═════ Data extract

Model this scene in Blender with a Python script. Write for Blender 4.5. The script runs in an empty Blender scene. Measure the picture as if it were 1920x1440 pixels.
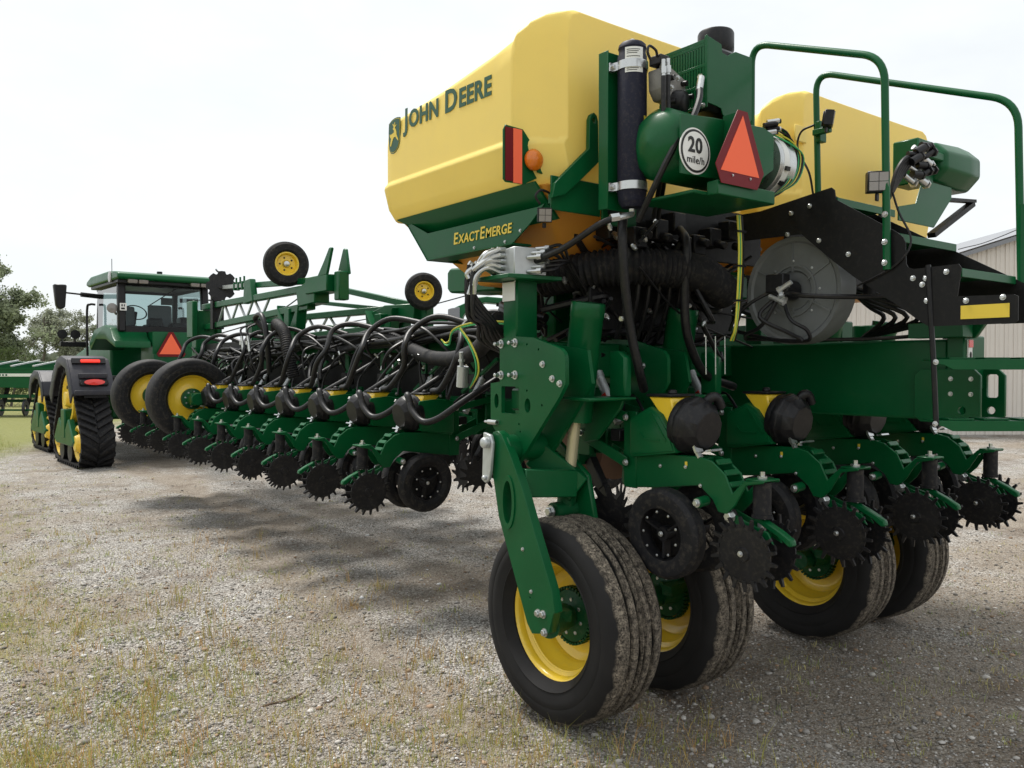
import bpy, bmesh, math, random
import numpy as np
from mathutils import Vector, Matrix
R = math.radians
random.seed(7)
C = bpy.context.scene.collection
SC = bpy.context.scene

# ------------------------------------------------------------------ camera, sky, sun, exposure
cam_d = bpy.data.cameras.new('camera'); cam = bpy.data.objects.new('camera', cam_d); C.objects.link(cam)
cam.location = (0, 0, 1.77)
cam_d.sensor_width = 36; cam_d.lens = 29.35; cam_d.clip_start = 0.05; cam_d.clip_end = 3000
cam.rotation_euler = (R(90 - 1.1), 0, -math.atan2(.6088, .7933))
SC.camera = cam
SUN_EL, SUN_AZ = R(63), R(-8)          # azimuth measured from +Y towards +X
wd = bpy.data.worlds.new('World'); SC.world = wd; wd.use_nodes = True
wn = wd.node_tree; wn.nodes.clear()
wo = wn.nodes.new('ShaderNodeOutputWorld'); bg = wn.nodes.new('ShaderNodeBackground')
sky = wn.nodes.new('ShaderNodeTexSky'); sky.sky_type = 'NISHITA'; sky.sun_disc = False
sky.sun_elevation = SUN_EL; sky.sun_rotation = SUN_AZ; sky.dust_density = 3
tc = wn.nodes.new('ShaderNodeTexCoord'); mp = wn.nodes.new('ShaderNodeMapping'); mp.inputs['Scale'].default_value = (1, 1, 2.6)
nz = wn.nodes.new('ShaderNodeTexNoise'); nz.inputs['Scale'].default_value = 1.9; nz.inputs['Detail'].default_value = 6; nz.inputs['Roughness'].default_value = .55
cr = wn.nodes.new('ShaderNodeValToRGB'); cr.color_ramp.elements[0].position = .30; cr.color_ramp.elements[1].position = .56
cr.color_ramp.elements[0].color = (.80, .80, .80, 1); cr.color_ramp.elements[1].color = (1, 1, 1, 1)
mxs = wn.nodes.new('ShaderNodeMix'); mxs.data_type = 'RGBA'
mxs.inputs[7].default_value = (10.2, 10.6, 10.75, 1)     # thin bright overcast
wn.links.new(tc.outputs['Generated'], mp.inputs[0]); wn.links.new(mp.outputs[0], nz.inputs[0]); wn.links.new(nz.outputs[0], cr.inputs[0])
wn.links.new(cr.outputs[0], mxs.inputs[0]); wn.links.new(sky.outputs[0], mxs.inputs[6])
wn.links.new(mxs.outputs[2], bg.inputs[0]); bg.inputs[1].default_value = .1
wn.links.new(bg.outputs[0], wo.inputs[0])
sd = bpy.data.lights.new('sun', 'SUN'); sd.energy = 4.9; sd.angle = R(18); sd.color = (1, .96, .9)
sun = bpy.data.objects.new('sun', sd); C.objects.link(sun)
sdir = Vector((math.sin(SUN_AZ) * math.cos(SUN_EL), math.cos(SUN_AZ) * math.cos(SUN_EL), math.sin(SUN_EL)))
sun.rotation_euler = sdir.to_track_quat('Z', 'Y').to_euler(); sun.location = (0, 0, 30)
vs = SC.view_settings; vs.view_transform = 'Standard'; vs.look = 'None'; vs.exposure = 0; vs.gamma = 1; vs.use_curve_mapping = False
SC.cycles.max_bounces = 6; SC.cycles.diffuse_bounces = 3; SC.cycles.glossy_bounces = 3; SC.cycles.transparent_max_bounces = 8; SC.cycles.transmission_bounces = 4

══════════

■ Instructions to follow
Take the material above from its first line through the line holding "SC = bpy.context.scene" and set it down exactly, without the pictures.

■ Complete answer
Model this scene in Blender with a Python script. Write for Blender 4.5. The script runs in an empty Blender scene. Measure the picture as if it were 1920x1440 pixels.
import bpy, bmesh, math, random
import numpy as np
from mathutils import Vector, Matrix
R = math.radians
random.seed(7)
C = bpy.context.scene.collection
SC = bpy.context.scene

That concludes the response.